*The problem*: Copy out all lines carrying the word "Write".
--- BEGIN Entries ---
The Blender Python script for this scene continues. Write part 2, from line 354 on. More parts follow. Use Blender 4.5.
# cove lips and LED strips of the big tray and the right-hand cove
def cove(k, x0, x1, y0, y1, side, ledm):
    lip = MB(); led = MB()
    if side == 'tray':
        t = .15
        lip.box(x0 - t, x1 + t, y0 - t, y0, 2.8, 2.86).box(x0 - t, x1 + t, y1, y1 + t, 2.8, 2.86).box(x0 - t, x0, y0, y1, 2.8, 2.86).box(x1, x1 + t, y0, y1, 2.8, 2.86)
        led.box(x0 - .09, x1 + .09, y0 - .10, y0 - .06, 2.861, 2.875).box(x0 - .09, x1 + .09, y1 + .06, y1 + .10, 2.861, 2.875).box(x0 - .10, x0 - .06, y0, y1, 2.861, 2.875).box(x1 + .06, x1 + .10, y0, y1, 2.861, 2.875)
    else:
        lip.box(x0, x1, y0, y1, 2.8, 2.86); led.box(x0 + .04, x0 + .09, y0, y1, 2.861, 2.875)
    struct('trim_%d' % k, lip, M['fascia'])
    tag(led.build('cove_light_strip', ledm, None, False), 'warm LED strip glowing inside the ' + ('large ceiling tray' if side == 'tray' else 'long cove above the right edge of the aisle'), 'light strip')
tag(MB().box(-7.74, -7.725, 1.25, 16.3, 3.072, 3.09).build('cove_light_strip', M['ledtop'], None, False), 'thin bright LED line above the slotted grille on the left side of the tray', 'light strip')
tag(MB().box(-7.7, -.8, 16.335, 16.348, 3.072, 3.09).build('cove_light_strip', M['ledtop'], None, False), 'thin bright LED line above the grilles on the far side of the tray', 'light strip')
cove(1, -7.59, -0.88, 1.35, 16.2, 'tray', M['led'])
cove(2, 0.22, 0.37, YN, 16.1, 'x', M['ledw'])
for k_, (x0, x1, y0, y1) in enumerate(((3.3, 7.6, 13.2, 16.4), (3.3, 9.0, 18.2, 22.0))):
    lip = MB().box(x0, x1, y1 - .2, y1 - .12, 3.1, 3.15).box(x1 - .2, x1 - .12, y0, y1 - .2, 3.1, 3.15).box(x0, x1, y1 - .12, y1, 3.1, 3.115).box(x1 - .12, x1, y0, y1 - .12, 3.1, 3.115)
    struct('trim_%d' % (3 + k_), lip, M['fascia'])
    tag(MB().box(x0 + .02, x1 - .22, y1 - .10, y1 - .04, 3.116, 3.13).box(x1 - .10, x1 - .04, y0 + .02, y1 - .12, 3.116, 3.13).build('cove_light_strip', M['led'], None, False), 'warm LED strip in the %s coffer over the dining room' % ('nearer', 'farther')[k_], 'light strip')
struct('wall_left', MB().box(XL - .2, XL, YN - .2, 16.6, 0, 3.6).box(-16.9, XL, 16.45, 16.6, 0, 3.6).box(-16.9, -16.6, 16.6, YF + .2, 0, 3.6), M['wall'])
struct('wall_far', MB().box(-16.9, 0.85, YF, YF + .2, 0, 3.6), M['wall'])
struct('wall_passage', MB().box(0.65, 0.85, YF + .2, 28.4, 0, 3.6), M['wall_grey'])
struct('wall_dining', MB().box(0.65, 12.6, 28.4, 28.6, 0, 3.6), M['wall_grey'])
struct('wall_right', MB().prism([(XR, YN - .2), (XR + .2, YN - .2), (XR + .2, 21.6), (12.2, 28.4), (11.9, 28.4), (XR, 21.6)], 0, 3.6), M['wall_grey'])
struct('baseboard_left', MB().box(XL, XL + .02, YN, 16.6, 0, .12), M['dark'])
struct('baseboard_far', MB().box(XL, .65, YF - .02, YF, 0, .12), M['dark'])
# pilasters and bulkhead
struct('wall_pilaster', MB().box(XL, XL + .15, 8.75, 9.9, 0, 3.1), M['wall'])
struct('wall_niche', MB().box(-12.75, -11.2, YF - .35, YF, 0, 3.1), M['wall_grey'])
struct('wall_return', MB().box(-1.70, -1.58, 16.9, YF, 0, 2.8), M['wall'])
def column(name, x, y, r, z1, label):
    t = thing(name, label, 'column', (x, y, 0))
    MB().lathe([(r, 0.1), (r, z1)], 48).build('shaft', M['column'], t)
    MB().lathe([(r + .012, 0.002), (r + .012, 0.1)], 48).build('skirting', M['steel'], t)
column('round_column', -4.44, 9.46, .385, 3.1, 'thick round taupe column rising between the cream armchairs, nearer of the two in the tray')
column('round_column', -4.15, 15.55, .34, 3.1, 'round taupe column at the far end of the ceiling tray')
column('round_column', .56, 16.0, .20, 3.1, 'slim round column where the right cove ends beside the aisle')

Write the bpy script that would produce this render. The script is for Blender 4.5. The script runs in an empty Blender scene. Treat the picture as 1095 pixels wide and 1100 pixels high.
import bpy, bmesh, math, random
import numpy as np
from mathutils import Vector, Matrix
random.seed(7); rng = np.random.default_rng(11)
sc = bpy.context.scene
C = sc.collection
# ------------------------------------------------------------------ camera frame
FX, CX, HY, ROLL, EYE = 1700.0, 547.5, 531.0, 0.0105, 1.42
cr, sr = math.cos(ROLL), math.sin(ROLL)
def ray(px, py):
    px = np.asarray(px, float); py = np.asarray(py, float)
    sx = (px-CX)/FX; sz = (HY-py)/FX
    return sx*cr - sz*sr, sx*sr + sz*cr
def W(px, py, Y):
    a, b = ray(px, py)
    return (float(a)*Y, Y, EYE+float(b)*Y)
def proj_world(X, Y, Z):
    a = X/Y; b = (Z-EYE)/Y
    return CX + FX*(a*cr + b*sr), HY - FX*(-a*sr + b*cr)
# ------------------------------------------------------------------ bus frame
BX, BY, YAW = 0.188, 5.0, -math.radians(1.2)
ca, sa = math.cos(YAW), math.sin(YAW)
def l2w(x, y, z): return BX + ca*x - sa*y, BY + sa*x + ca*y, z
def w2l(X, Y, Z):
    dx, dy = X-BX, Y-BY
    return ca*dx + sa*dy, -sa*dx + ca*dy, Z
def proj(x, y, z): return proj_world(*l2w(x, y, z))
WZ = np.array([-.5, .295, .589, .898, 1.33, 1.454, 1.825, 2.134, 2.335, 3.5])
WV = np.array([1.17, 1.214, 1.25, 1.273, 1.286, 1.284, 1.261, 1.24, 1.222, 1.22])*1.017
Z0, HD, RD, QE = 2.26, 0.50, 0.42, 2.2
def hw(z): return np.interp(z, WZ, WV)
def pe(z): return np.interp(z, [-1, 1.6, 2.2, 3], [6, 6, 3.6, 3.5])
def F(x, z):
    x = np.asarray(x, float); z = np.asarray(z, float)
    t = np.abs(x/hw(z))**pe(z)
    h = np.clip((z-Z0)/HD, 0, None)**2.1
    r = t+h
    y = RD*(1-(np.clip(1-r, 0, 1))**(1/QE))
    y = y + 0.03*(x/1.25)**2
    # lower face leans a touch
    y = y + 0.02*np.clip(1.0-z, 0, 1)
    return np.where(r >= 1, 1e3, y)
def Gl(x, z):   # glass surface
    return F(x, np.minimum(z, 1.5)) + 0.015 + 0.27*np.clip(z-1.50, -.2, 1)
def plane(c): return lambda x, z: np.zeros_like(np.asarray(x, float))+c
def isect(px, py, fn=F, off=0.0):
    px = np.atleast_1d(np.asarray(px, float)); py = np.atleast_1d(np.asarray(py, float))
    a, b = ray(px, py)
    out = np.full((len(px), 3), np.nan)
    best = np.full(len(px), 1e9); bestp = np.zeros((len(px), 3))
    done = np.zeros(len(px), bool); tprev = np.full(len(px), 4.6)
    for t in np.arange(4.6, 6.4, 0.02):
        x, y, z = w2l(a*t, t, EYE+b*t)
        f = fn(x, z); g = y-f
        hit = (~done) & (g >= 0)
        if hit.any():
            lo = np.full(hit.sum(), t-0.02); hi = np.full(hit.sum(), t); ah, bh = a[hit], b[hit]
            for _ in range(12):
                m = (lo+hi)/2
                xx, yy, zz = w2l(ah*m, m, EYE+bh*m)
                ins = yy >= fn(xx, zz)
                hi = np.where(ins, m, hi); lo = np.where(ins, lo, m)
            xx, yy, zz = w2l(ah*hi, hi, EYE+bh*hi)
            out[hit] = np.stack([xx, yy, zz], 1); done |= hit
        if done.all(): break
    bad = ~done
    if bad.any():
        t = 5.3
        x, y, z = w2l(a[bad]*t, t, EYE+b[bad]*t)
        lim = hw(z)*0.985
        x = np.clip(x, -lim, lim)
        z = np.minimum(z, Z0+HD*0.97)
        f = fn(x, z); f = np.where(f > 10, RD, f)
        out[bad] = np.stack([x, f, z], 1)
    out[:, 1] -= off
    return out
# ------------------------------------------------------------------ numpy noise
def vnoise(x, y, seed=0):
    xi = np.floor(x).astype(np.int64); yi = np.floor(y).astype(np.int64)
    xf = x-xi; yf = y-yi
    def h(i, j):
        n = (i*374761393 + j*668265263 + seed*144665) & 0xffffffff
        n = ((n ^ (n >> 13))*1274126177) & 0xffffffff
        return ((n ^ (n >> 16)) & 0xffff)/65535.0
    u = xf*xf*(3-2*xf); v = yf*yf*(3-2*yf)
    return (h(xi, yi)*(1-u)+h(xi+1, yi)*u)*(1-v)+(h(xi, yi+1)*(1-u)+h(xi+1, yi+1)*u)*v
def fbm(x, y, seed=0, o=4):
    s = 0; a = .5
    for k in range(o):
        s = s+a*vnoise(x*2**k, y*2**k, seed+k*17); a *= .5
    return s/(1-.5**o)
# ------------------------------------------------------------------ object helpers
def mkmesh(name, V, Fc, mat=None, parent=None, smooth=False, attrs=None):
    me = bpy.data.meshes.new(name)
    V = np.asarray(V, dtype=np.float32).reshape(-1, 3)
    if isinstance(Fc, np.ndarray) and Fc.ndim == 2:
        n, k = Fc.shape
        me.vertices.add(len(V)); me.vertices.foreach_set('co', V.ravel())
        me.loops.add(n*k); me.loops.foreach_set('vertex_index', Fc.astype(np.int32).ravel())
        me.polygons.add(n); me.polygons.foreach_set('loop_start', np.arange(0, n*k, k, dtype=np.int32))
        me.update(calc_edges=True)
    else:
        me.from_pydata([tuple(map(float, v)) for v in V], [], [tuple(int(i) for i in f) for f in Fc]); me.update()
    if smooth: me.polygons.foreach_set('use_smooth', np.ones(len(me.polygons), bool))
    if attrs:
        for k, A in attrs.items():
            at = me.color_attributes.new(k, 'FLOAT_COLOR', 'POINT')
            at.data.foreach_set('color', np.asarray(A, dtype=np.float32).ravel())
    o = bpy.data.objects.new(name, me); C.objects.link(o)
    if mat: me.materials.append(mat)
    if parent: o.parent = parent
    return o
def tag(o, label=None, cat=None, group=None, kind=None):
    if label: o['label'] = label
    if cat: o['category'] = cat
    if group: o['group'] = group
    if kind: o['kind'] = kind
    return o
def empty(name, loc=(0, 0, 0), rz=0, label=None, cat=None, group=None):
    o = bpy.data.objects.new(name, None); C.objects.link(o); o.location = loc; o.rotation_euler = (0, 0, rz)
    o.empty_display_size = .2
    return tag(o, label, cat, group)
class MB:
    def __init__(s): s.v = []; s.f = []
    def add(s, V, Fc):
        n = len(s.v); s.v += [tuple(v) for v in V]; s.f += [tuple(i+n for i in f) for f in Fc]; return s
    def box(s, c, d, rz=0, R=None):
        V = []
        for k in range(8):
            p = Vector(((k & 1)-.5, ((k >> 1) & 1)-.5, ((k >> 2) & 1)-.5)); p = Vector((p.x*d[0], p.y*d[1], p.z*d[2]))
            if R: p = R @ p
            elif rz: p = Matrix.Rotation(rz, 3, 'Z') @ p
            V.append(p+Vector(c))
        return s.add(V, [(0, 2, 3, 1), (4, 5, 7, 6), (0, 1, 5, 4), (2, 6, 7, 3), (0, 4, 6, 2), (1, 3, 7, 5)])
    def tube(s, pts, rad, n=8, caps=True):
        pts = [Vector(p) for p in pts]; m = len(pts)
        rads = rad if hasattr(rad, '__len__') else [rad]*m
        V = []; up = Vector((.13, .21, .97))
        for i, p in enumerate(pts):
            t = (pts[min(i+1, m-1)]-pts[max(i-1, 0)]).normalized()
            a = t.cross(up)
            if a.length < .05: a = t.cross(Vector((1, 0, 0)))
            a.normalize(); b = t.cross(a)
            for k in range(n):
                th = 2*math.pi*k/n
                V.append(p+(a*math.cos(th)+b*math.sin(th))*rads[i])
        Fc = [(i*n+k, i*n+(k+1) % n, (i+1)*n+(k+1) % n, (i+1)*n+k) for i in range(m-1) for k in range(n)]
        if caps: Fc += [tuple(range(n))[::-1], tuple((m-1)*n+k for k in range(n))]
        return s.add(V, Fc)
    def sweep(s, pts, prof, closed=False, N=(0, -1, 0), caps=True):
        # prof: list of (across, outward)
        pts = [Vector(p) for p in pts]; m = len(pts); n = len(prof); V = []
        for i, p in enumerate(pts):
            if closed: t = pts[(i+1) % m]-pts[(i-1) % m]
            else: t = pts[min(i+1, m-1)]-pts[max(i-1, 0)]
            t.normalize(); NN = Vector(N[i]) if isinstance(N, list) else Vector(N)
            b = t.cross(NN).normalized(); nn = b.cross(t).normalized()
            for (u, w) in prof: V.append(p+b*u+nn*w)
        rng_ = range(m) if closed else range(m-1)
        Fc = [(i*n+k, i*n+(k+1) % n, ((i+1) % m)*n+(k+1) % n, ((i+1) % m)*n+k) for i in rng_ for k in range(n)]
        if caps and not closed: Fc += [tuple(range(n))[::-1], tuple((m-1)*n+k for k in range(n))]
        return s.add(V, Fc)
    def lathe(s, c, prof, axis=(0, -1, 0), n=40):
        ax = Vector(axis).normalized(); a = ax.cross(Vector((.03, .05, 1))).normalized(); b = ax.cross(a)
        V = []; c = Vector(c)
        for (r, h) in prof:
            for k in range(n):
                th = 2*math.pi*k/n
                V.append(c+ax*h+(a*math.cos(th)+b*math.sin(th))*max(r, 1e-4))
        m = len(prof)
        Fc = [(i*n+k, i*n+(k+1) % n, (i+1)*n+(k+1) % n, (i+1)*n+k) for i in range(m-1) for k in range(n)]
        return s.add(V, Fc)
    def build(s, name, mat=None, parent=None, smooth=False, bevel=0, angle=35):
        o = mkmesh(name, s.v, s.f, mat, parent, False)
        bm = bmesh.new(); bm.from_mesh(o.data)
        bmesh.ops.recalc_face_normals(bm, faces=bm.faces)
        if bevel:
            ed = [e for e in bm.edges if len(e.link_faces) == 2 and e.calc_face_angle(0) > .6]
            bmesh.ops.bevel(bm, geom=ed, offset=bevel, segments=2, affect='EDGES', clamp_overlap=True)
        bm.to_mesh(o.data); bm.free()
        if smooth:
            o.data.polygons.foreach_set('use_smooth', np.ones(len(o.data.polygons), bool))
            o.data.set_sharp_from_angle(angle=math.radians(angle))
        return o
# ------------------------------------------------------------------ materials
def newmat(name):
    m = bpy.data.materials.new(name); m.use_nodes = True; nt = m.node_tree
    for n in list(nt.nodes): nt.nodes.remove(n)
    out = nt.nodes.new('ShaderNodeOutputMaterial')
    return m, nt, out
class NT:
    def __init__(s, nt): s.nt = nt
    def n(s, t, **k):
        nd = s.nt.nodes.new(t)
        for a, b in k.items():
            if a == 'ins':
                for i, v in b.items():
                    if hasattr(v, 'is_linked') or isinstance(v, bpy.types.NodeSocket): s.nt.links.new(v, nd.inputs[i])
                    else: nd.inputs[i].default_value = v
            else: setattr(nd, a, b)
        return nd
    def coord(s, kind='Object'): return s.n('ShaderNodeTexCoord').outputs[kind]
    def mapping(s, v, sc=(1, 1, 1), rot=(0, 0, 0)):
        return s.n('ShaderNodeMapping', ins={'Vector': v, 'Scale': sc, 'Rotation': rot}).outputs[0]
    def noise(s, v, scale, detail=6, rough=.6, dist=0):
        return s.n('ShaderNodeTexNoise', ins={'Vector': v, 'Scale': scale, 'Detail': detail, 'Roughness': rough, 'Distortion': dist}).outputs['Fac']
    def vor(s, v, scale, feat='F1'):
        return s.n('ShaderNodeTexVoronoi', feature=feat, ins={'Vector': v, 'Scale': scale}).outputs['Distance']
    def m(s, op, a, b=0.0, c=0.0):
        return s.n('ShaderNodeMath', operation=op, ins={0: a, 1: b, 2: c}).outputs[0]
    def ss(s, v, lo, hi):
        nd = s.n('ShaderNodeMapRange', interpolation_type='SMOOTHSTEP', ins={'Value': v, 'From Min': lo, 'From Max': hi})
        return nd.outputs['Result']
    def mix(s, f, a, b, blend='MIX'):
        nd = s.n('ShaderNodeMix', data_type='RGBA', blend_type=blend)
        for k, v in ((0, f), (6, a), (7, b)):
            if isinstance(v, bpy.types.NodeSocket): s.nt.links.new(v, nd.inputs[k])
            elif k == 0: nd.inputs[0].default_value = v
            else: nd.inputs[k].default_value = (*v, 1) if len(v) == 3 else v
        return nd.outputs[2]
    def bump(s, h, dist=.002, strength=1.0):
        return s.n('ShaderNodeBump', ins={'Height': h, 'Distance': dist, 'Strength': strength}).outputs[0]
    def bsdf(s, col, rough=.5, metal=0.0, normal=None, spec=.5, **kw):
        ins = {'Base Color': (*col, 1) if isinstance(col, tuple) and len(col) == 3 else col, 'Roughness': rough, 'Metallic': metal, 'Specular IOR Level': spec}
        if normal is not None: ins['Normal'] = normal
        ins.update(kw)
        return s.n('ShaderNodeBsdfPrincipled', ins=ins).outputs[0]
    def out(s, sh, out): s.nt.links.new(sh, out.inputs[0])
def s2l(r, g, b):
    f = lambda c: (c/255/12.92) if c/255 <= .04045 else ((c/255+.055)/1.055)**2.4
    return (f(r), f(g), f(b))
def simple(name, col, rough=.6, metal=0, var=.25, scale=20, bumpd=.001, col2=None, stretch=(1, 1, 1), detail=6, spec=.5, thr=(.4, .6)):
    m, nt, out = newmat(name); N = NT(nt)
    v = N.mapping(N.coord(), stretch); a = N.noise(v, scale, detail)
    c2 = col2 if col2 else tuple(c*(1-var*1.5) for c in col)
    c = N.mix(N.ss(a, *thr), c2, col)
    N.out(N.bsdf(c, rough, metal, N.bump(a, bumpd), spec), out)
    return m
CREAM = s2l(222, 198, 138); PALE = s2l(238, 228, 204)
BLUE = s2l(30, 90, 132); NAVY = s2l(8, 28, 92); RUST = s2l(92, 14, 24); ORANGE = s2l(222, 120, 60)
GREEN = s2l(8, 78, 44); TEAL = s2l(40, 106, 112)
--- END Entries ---
*Written answer*:
The Blender Python script for this scene continues. Write part 2, from line 354 on. More parts follow. Use Blender 4.5.
Write the bpy script that would produce this render. The script is for Blender 4.5. The script runs in an empty Blender scene. Treat the picture as 1095 pixels wide and 1100 pixels high.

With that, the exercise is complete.